If #\lambda# is a root of the minimal polynomial, then it also is a root of the characteristic polynomial (which, after all, is a multiple of the minimal polynomial), and so, according to rule 1 for the Characterization of eigenvalues and eigenvectors, an eigenvalue.

Conversely, if #\lambda# is an eigenvalue of #L# with eigenvector #\vec{v}#, then, for the minimal polynomial #m_L(x)#, we have \[\begin{array}{rcl}m_L(\lambda)\,\vec{v}&=&m_L(L)\,\vec{v} \\&&\phantom{xx}\color{blue}{\lambda\,\vec{v} = L(\vec{v})}\\ &=&\vec{0}\\&&\phantom{xx}\color{blue}{m_L(L)=0_V}\end{array}\] Since #\vec{v}# is an eigenvector, we have #\vec{v}\ne\vec{0}#, so #m_L(\lambda) = 0#. This shows that #\lambda# is a root of the minimal polynomial.

It remains to prove the last statement. Suppose that #V# is a real vector space and that #p(x)# is a quadratic polynomial with leading coefficient #1# and negative discriminant which divides the characteristic polynomial of #L#. If #\lambda# is a root of #p(x)#, then it is not real, and therefore the complex conjugate #\overline{\lambda}# is the second root of #p(x)#. By applying the above to the complexification of #V#, we see that both #x-\lambda# and #x-\overline{\lambda}# occur as factors of the minimal polynomial of #L# (the minimal polynomial of #L# on the complexification of #V# equals the minimal polynomial of #L# on #V#).
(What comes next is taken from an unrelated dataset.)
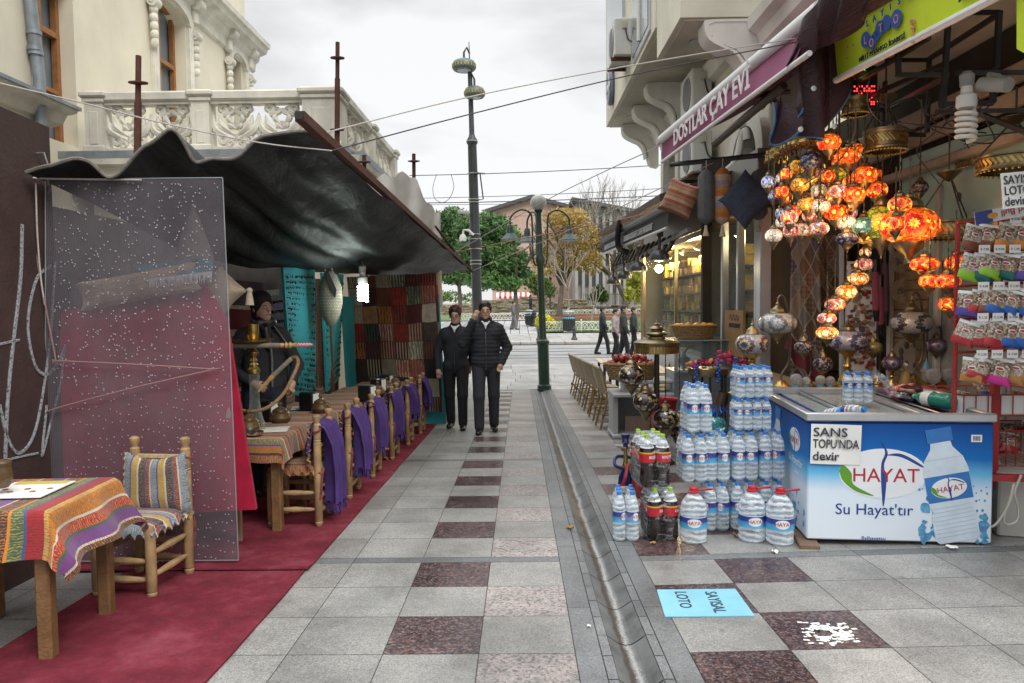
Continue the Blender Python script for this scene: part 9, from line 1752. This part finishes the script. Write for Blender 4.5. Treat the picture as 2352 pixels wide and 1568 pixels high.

Because #\lambda\ne\overline{\lambda}#, the product #p(x) = (x-\lambda) \cdot (x-\overline{\lambda})# is a divisor of the minimal polynomial.

If #L_\alpha# is a diagonal matrix, and #\lambda_1,\ldots,\lambda_m# are the mutually different numbers on its diagonal, then the minimal polynomial of #L_\alpha#, and thus of #L#, is equal to the product \[(x-\lambda_1)\cdots(x-\lambda_m)\]

Conversely, if, for mutually different numbers #\lambda_1,\ldots,\lambda_m#, the minimal polynomial of #L# is equal to #m_L(x) = (x-\lambda_1)\cdots(x-\lambda_m)#, then, because of the above theorem Roots of the minimal polynomial, these numbers are eigenvalues of #L#. Furthermore, with #c_i =\prod_{j\ne i} \frac{1}{\lambda_i-\lambda_j}#, we have

\[1= \sum_{i=1}^m c_i \prod_{j\ne i}(x-\lambda_j)\]

This follows from the fact that the right-hand side is a polynomial of degree #m-1# with the value #1# at #m# distinct points #x=\lambda_1,\ldots,\lambda_m# (see Lagrange's theorem).

We deduce that #V# is the direct sum of the eigenspaces \( E_i = \im{\prod_{j\ne i}(L-\lambda_j\cdot I_V)}\).

To this end, we first substitute #L# into the formula above, and study the image of an arbitrary vector #\vec{v}# under the result:

\[\begin{array}{rcl} \vec{v} &=& I_V(\vec{v})\\ &=&\displaystyle\sum_{i=1}^m c_i \prod_{j\ne i}(L-\lambda_j\cdot I_V)(\vec{v})\\ &\in& E_1+\cdots+E_m\end{array}\] This shows that #V# is the sum of the linear subspaces #E_i#.

We also see that

\[\begin{array}{rcl}(L-\lambda_i\cdot I_V )(E_i) &=&\displaystyle(L-\lambda_i\cdot I_V )\left( \im{\prod_{j\ne i}(L-\lambda_j\cdot I_V)}\right) \\&=&\displaystyle\im{\prod_{j}(L-\lambda_j\cdot I_V)}\\& = &\im{m_L(L)}\\& = &\im{0_V}\\ & =& \{\vec{0}\}\end{array}\] so #E_i# is contained in #\ker{L-\lambda_i\cdot I_V}#.

If, for each #i#, a basis of #E_i# is chosen, then, according to theorem Independence of eigenvectors for different eigenvalues, the union of these bases is a set of linearly independent vectors. By what we saw above, these vectors span #V#. Therefore, this union is a basis for #V#. This shows that #V# is the direct sum of the eigenspaces #E_i#.

This proves the first and the last statement. The second statement follows by applying this result to the complexification of #V#.